A 0.87% increase in GBPUSD over the last five days means that GBPUSD was able to reverse the decline from two weeks ago and advance further. Currently trading at 1.2946, the price is still well above the 61.8% one-year Fibonacci retracement (1.2838) and the formerly resistive 50-week moving average (1.2733) which was breached two weeks ago. Analysis of the daily candle chart shows that the 50-day moving average has performed a golden cut on the 100-day moving average, indicating that further gains are likely in the week ahead. Should the 76.4% one-year Fibonacci retracement (1.3045) be broken and closed above, we could see the price testing the 50-month moving average (currently 1.3254) for the first time since June 2015.
Although USDJPY had a constructive first day of trading last week, these gains were quickly reversed and the price closed 0.45% lower on Friday at 108.19. Of note is that the price tested the 200-day moving average (109.04) on three days last week, the first time it has tested this key level since May 2019. Although these tests failed, the price closed just above the 38.2% one year Fibonacci retracement (108.18). Having now closed above this level for the previous four weeks, it is too early to rule out further upside for USDJPY. Analysis of the daily candle chart also shows the 50-day moving average has completed a golden cut on the 100-day moving average and the 14-day RSI (Relative Strength Indicator) has shifted to show a bullish bias. This leaves us to conclude that further gains may be realized in the week ahead, with the first hurdle being the previously mentioned 200-day moving average.
Equities
Regional equities closed largely lower as investors possibly pared existing positions to prepare for the IPO of Saudi Aramco. Both the DFM index and the Tadawul closed more than 1% lower.

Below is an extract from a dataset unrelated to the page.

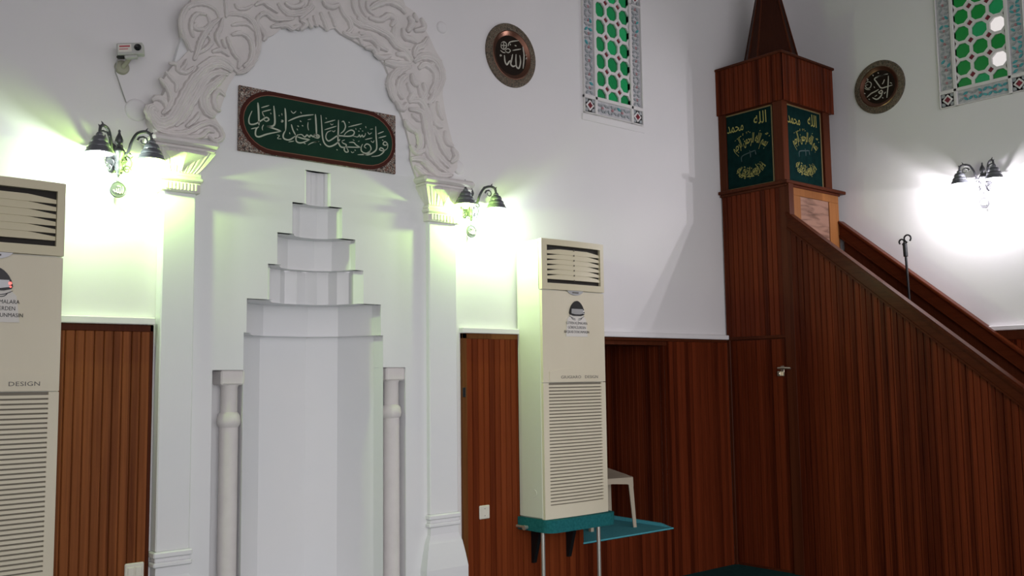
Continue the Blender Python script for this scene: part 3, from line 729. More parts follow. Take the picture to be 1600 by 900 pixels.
# ------------------------------------------------------------------ lattice windows
def octs(cx, cz, r, n=8):
    return [(cx+r*math.cos(PI/8+k*PI/4)/math.cos(PI/8), cz+r*math.sin(PI/8+k*PI/4)/math.cos(PI/8)) for k in range(n)]
def lattice_window(name, loc, rz, W, H, bit_lit, glazings, clear, z0row):
    """x across, -y into the room, z up; origin at lower left corner of the frame"""
    t = bpy.data.objects.new(name, None); sc.collection.objects.link(t); t.location = loc; t.rotation_euler = (0, 0, rz); t['kind'] = 'structure'
    B = .137; p = .133
    gx0, gx1 = B, W-B; gz0, gz1 = B, H-B
    fr = MB(); fy0, fy1 = -.022, .02
    # border: ribs around sunk fields
    rb = .017
    def rib(x0, x1, z0, z1): fr.bbox((x0, fy0, z0), (x1, fy1, z1), .004)
    rib(0, rb*.5, 0, H); rib(W-rb*.5, W, 0, H); rib(0, W, 0, rb*.5); rib(0, W, H-rb*.5, H)
    rib(B-rb*1.6, B, 0, H); rib(W-B, W-B+rb*1.6, 0, H); rib(0, W, B-rb*1.6, B); rib(0, W, H-B, H-B+rb*1.6)
    zm = B+7*p*.925
    for z in (zm-.06, zm+.06): rib(0, B, z-rb*.4, z+rb*.4); rib(W-B, W, z-rb*.4, z+rb*.4)
    fr.build('frame', LATT, t); fr = MB()
    fr.box((.004, -.006, .004), (B-.01, fy1, H-.004)); fr.box((W-B+.01, -.006, .004), (W-.004, fy1, H-.004))
    fr.box((.004, -.006, .004), (W-.004, fy1, B-.01)); fr.box((.004, -.006, H-B+.01), (W-.004, fy1, H-.004))
    fr.build('border_field', FIELD, t)
    # small relief leaves and coloured bits in the fields
    rnd = random.Random(5)
    bits = MB()
    def bit(x, z, l, w, a, m):
        bits.m = m; ca, sa = math.cos(a), math.sin(a)
        o = [(-l, 0), (-l*.4, w), (l*.4, w), (l, 0), (l*.4, -w), (-l*.4, -w)]
        bits.prism([(x+u*ca-v*sa, z+u*sa+v*ca) for u, v in o], lambda u, v, d: (u, d, v), -.014, -.005)
    def field(x0, x1, z0, z1, vert, lit):
        n = max(3, int(((z1-z0) if vert else (x1-x0))/.034)); 
        for k in range(n):
            q = (k+.5)/n
            for s in (-1, 1):
                if vert: x = (x0+x1)/2+s*.021; z = z0+(z1-z0)*q
                else: x = x0+(x1-x0)*q; z = (z0+z1)/2+s*.021
                l = lit(x, z)
                bit(x, z, .020, .0085, (.7*s if (k % 2) else -.7*s)+(PI/2 if vert else 0)*.0+rnd.uniform(-.3, .3), 1 if rnd.random() < l else 0)
            if k % 3 == 1:
                if vert: bit((x0+x1)/2, z0+(z1-z0)*q, .011, .010, PI/4, 2)
                else: bit(x0+(x1-x0)*q, (z0+z1)/2, .011, .010, PI/4, 2)
    def corner(cx, cz):
        for k in range(4):
            a = PI/4+k*PI/2; bit(cx+.048*math.cos(a), cz+.048*math.sin(a), .018, .012, a+PI/2, 0)
        bits.m = 3; r = .042; bits.prism([(cx+r, cz), (cx, cz+r), (cx-r, cz), (cx, cz-r)], lambda u, v, d: (u, d, v), -.014, -.005)
        bits.m = 4; r = .024; bits.prism([(cx+r, cz), (cx, cz+r), (cx-r, cz), (cx, cz-r)], lambda u, v, d: (u, d, v), -.017, -.005)
    b0, b1 = rb*.5+.008, B-rb*1.6-.004
    for sx in (0, 1):
        xa, xb = (b0, b1) if sx == 0 else (W-b1, W-b0)
        field(xa, xb, B+.005, zm-.07, True, lambda x, z: bit_lit(x/W, z)); field(xa, xb, zm+.07, H-B-.005, True, lambda x, z: bit_lit(x/W, z))
        for cz in ((b0+b1)/2, zm, H-(b0+b1)/2): corner((xa+xb)/2, cz)
    field(B+.005, W-B-.005, b0, b1, False, lambda x, z: bit_lit(x/W, z)); field(B+.005, W-B-.005, H-b1, H-b0, False, lambda x, z: bit_lit(x/W, z))
    bits.build('border_inlay', [BITG, BITT, BITR, LATT, REDG], t)
    # lattice of octagons and small squares: each web piece is the cell minus its octagon
    lat = MB(); red = MB(); panes = []
    r = p*.5-.011
    nx = 3; cx0 = W/2-p
    rows = int((gz1-gz0)/p)+2
    for j in range(-1, rows):
        cz = gz0+z0row+j*p
        for i in range(nx):
            cx = cx0+i*p
            oc = octs(cx, cz, r)
            # clip the cell and octagon to the glazed field
            cl = lambda q: (min(max(q[0], gx0), gx1), min(max(q[1], gz0), gz1))
            if cz-p/2 > gz1 or cz+p/2 < gz0: continue
            sq = []
            for k in range(8):
                x, z = oc[k]; sq.append((x, z))
            h = p/2
            outer_ = [(cx+h, cz+h*.42), (cx+h*.42, cz+h), (cx-h*.42, cz+h), (cx-h, cz+h*.42), (cx-h, cz-h*.42), (cx-h*.42, cz-h), (cx+h*.42, cz-h), (cx+h, cz-h*.42)]
            ocl = [cl(q) for q in oc]; otl = [cl(q) for q in outer_]
            vs = []
            for yy in (-.010, .012):
                vs += [(q[0], yy, q[1]) for q in otl]+[(q[0], yy, q[1]) for q in ocl]
            fs = []
            for k in range(8):
                k2 = (k+1) % 8
                fs += [(k, k2, 8+k2, 8+k), (16+k, 16+k2, 24+k2, 24+k), (8+k, 8+k2, 24+k2, 24+k)]
            lat.add(vs, fs)
            xs = [q[0] for q in ocl]; zs = [q[1] for q in ocl]
            if max(xs)-min(xs) > .015 and max(zs)-min(zs) > .015: panes.append((i, j, ocl))
        # squares between
        for i in range(nx+1):
            cx = cx0-p/2+i*p; zz = cz+p/2
            if zz-p/2 > gz1 or zz+p/2 < gz0: continue
            q = p/2*.58; q2 = q*.62
            o1 = [(cx+q, zz), (cx, zz+q), (cx-q, zz), (cx, zz-q)]; o2 = [(cx+q2, zz), (cx, zz+q2), (cx-q2, zz), (cx, zz-q2)]
            cl = lambda q: (min(max(q[0], gx0), gx1), min(max(q[1], gz0), gz1)); o1 = [cl(c) for c in o1]; o2 = [cl(c) for c in o2]
            vs = [(a, yy, b) for yy in (-.0105, .012) for a, b in o1+o2]
            lat.add(vs, [f for k in range(4) for f in ((k, (k+1) % 4, 4+(k+1) % 4, 4+k), (4+k, 4+(k+1) % 4, 12+(k+1) % 4, 12+k))])
            if max(a for a, b in o2)-min(a for a, b in o2) > .008 and max(b for a, b in o2)-min(b for a, b in o2) > .008: red.prism(o2, lambda u, v, d: (u, d, v), 0, .006)
    lat.build('lattice', LATT, t); red.build('red_glass', REDG, t)
    for i, j, oc in panes:
        g = MB(); g.prism([(x+(x-(sum(q[0] for q in oc)/8))*.03, z) for x, z in oc], lambda u, v, d: (u, d, v), .003, .007)
        m = CGLASS if (i, j) in clear else glazings[(i*7+j*3+(i*j)) % len(glazings)]
        po = g.build('pane', m, t); 
        if (i, j) in clear: po['label'] = 'clear pane letting in bright daylight'
    return t
lattice_window('window_1', (W1[0], D, W1[2]), 0, W1[1]-W1[0], W1[3]-W1[2], lambda u, z: .12, [GGLASS, GGLASS3, GGLASS], (), .015)
lattice_window('window_2', (XR, W2[1], W2[2]), -PI/2, W2[1]-W2[0], W2[3]-W2[2], lambda u, z: .15 if u < .3 else .75, [GGLASS2, GGLASS, GGLASS2], ((2, 1), (2, 3)), .012)
mb = MB(); mb.bbox((W1[0]-.015, D-.010, W1[2]-.055), (W1[1]+.02, D, W1[2]-.006), .004); struct(mb, 'trim_11', PLASTER)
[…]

Saudi Aramco provided further details about the proposed offering which included bonus shares for retail investors if they retain the stock for six month, more details about changes to the royalty payment to the government and their proposed capex plans. The company plans to issue its prospectus on 9 November 2019.
Commodities
Oil prices closed the week with a bit of positive momentum on hopes that a US-China trade deal could be reached soon. Brent futures jumped more than 2.4% on Friday to settle at USD 61.69/b while WTI added 3.7% to close at USD 56.20/b. Commentary from China’s Commerce Ministry appears to have sparked the rally thanks to a “serious” conversation between trade representatives from both the US and China. However, oil futures still ended the week lower thanks to sluggish performance across much of the rest of the week.
Saudi Aramco has officially begun its IPO process, notifying the domestic exchange of its intention to list. We expect oil markets to fixate on Aramco news over the coming weeks including the publication of the company’s prospectus which may shed more light on production costs and outlook, dividend strategies and how the company plans to adapt in a world on the verge of a substantial energy transition away from oil and gas. Already the company has announced some changes in royalty schemes, lowering the rate to 15% from 20% on Brent prices below USD 70/b but raising it on higher price levels (45% on USD 70-USD 100/b and 80% on +USD 100/b).